**Task brief**
The lines to extract run from the first line of the material below to the line containing "print('weeds', len(X))", both included; leave the pictures behind.

— START OF Information supplied —

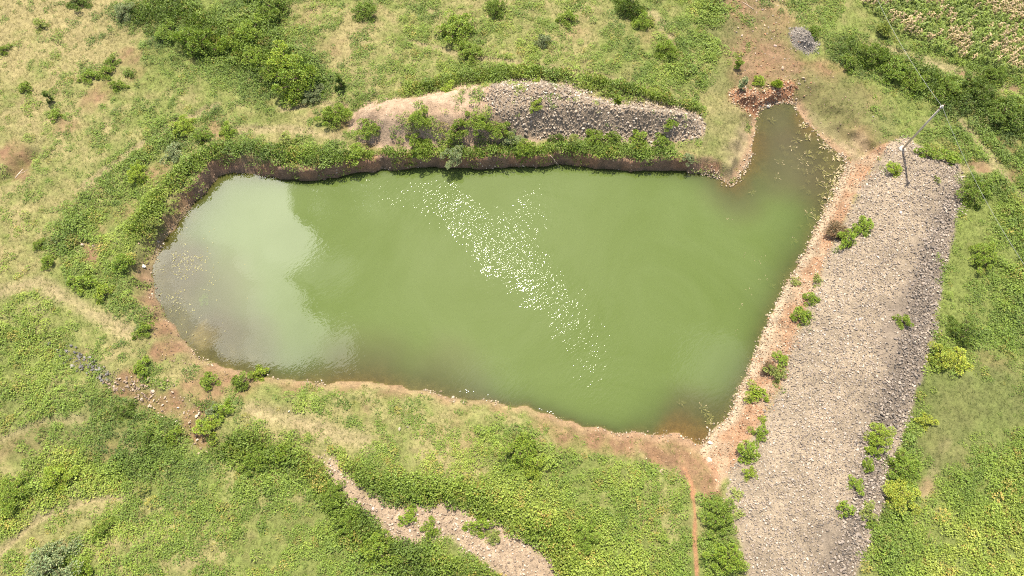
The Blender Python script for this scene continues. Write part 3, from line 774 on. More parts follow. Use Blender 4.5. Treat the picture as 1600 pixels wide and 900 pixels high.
regions = [('north', 'leafy green weeds on the slope above the spoil heap, north of the pond', (PY < 245) & (PX >= 400) & (PX < 1190)),
           ('west', 'scattered green weeds over the dry turf west of the pond', (PX < 400) & (PY < 560)),
           ('far', 'dense weeds below the crop field, past the pole', (PX >= 1190) & (PY < 260)),
           ('east', 'dense green weeds east of the gravel embankment', (PX >= 1190) & (PY >= 260)),
           ('south', 'green weeds along the stony gully south of the pond', None)]
done = np.zeros(len(X), bool)
for nm, lab, s in regions:
    s = ~done if s is None else (s & ~done)
    done |= s
    V, Fc, Cc = instantiate([a[0] for a in WT], [a[1] for a in WT], X[s], Y[s], Zp[s] - .03, sc[s], tint[s], zsc=zs[s])
    if nm == 'north': BX, BY, bv, bn = big_weeds()
    bpx, bpy_ = to_px(BX, BY)
    q = {'north': (bpy_ < 245) & (bpx >= 400) & (bpx < 1190), 'west': (bpx < 400) & (bpy_ < 560), 'far': (bpx >= 1190) & (bpy_ < 260), 'east': (bpx >= 1190) & (bpy_ >= 260),
         'south': ((bpx < 1190) & (bpy_ >= 560)) | ((bpx >= 400) & (bpx < 1190) & (bpy_ >= 245))}[nm]
    bs_ = (.30 + .25 * np.clip(bv[q] - .4, 0, .8)) * rng.uniform(.7, 1.45, q.sum())
    V2, F2, C2 = instantiate([a[0] for a in BT], [a[1] for a in BT], BX[q], BY[q], bilin(Z, BX[q], BY[q]) - .03, bs_, leaf_tint(BX[q], BY[q], .6), zsc=bs_ * rng.uniform(.9, 1.7, q.sum()))
    F2 = F2 + len(V); V = np.concatenate([V, V2]); Fc = np.concatenate([Fc, F2]); Cc = np.concatenate([Cc, C2])
    tag(make_mesh('weeds', V, Fc, LEAF, False, {'tint': Cc}), lab, 'weeds', kind='stuff')
print('weeds', len(X))

# short grass
X, Y, PX, PY = scatter(.26, (-68, 68, -4, 66))
m = masks(X, Y)
dry = lut(DG, X, Y) / 9
gn = fbm(X, Y, 1.0, 421, 3)
v2 = .82 + (gn - .5) * 2.0 - blobmap(RED, X, Y) * .55 - .8 * sstep(.7, .2, m['path'])
inlet = blobmap(SANDY + [(1310,215,50,.6)], X, Y)
v2 -= inlet * .7
ok = (m['sd'] > .45) & (m['bank'] > 0) & (m['red'] > .1) & (m['heap'] > .1) & (m['redheap'] > 0) & (m['grey'] > 0) & (m['gully'] > 0) & (poly_sd(X, Y, CROP) > 0)
k = ok & (rng.uniform(0, 1, X.shape) < v2)
X, Y, dry, gn = X[k], Y[k], dry[k], gn[k]
td = np.clip(sstep(.36, .95, dry + (fbm(X, Y, 4, 431) - .5) * .6 + (gn - .5) * .5), 0, 1)[:, None] 
tint = np.array((.145, .178, .038)) * (1 - td) + np.array((.255, .225, .092)) * td
dl = np.clip(blobmap(DULL, X, Y), 0, 1)[:, None] * .75
tint = tint * (1 - dl) + np.array((.105, .132, .034)) * dl
tint = tint * rng.uniform(.75, 1.25, (len(X), 1))
sc = rng.uniform(.13, .27, X.shape)
V, Fc, Cc = instantiate([a[0] for a in GT], [a[1] for a in GT], X, Y, bilin(Z, X, Y) - .02, sc, tint)
tag(make_mesh('grass', V, Fc, GRASSM, False, {'tint': Cc}), 'short green and straw coloured grass covering the open ground', 'grass', kind='stuff')
print('grass', len(X))

# ------------------------------------------------------------------ maize field in the far right corner
def maize_template(n=9):
    V = []; S = []
    for i in range(n):
        th = i * 2.4 + rng.uniform(-.5, .5); h0 = .25 + .7 * i / n; ln = rng.uniform(.45, .75); w = .12
        pts = []
        for j in range(4):
            t_ = j / 3
            pts.append(((t_ * ln) * .9, h0 + ln * (.55 * t_ - .85 * t_ * t_), w * (1 - t_ * .95) + .004))
        for j in range(3):
            q = []
            for (r_, z_, w_), sg in ((pts[j], -1), (pts[j], 1), (pts[j + 1], 1), (pts[j + 1], -1)):
                q.append((r_ * math.cos(th) - sg * w_ * math.sin(th), r_ * math.sin(th) + sg * w_ * math.cos(th), z_))
            V += q; S += [rng.uniform(.75, 1.2)] * 4
    for k_ in range(3):
        th = k_ * 2.09
        a, b = (math.cos(th) * .02, math.sin(th) * .02), (math.cos(th + 2.09) * .02, math.sin(th + 2.09) * .02)
        V += [(a[0], a[1], 0), (b[0], b[1], 0), (b[0] * .5, b[1] * .5, 1.05), (a[0] * .5, a[1] * .5, 1.05)]; S += [.8] * 4
    return np.array(V), np.array(S)
MT = [maize_template() for _ in range(8)]
ang = R(-24); xs_, ys_ = np.meshgrid(np.arange(10, 80, .5), np.arange(20, 110, .8))
xs_ = xs_.ravel() + rng.uniform(-.12, .12, xs_.size); ys_ = ys_.ravel() + rng.uniform(-.07, .07, ys_.size)
X = xs_ * math.cos(ang) - ys_ * math.sin(ang); Y = xs_ * math.sin(ang) + ys_ * math.cos(ang)
PX, PY = to_px(X, Y)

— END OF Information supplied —

**The completed task**
The Blender Python script for this scene continues. Write part 3, from line 774 on. More parts follow. Use Blender 4.5. Treat the picture as 1600 pixels wide and 900 pixels high.
regions = [('north', 'leafy green weeds on the slope above the spoil heap, north of the pond', (PY < 245) & (PX >= 400) & (PX < 1190)),
           ('west', 'scattered green weeds over the dry turf west of the pond', (PX < 400) & (PY < 560)),
           ('far', 'dense weeds below the crop field, past the pole', (PX >= 1190) & (PY < 260)),
           ('east', 'dense green weeds east of the gravel embankment', (PX >= 1190) & (PY >= 260)),
           ('south', 'green weeds along the stony gully south of the pond', None)]
done = np.zeros(len(X), bool)
for nm, lab, s in regions:
    s = ~done if s is None else (s & ~done)
    done |= s
    V, Fc, Cc = instantiate([a[0] for a in WT], [a[1] for a in WT], X[s], Y[s], Zp[s] - .03, sc[s], tint[s], zsc=zs[s])
    if nm == 'north': BX, BY, bv, bn = big_weeds()
    bpx, bpy_ = to_px(BX, BY)
    q = {'north': (bpy_ < 245) & (bpx >= 400) & (bpx < 1190), 'west': (bpx < 400) & (bpy_ < 560), 'far': (bpx >= 1190) & (bpy_ < 260), 'east': (bpx >= 1190) & (bpy_ >= 260),
         'south': ((bpx < 1190) & (bpy_ >= 560)) | ((bpx >= 400) & (bpx < 1190) & (bpy_ >= 245))}[nm]
    bs_ = (.30 + .25 * np.clip(bv[q] - .4, 0, .8)) * rng.uniform(.7, 1.45, q.sum())
    V2, F2, C2 = instantiate([a[0] for a in BT], [a[1] for a in BT], BX[q], BY[q], bilin(Z, BX[q], BY[q]) - .03, bs_, leaf_tint(BX[q], BY[q], .6), zsc=bs_ * rng.uniform(.9, 1.7, q.sum()))
    F2 = F2 + len(V); V = np.concatenate([V, V2]); Fc = np.concatenate([Fc, F2]); Cc = np.concatenate([Cc, C2])
    tag(make_mesh('weeds', V, Fc, LEAF, False, {'tint': Cc}), lab, 'weeds', kind='stuff')
print('weeds', len(X))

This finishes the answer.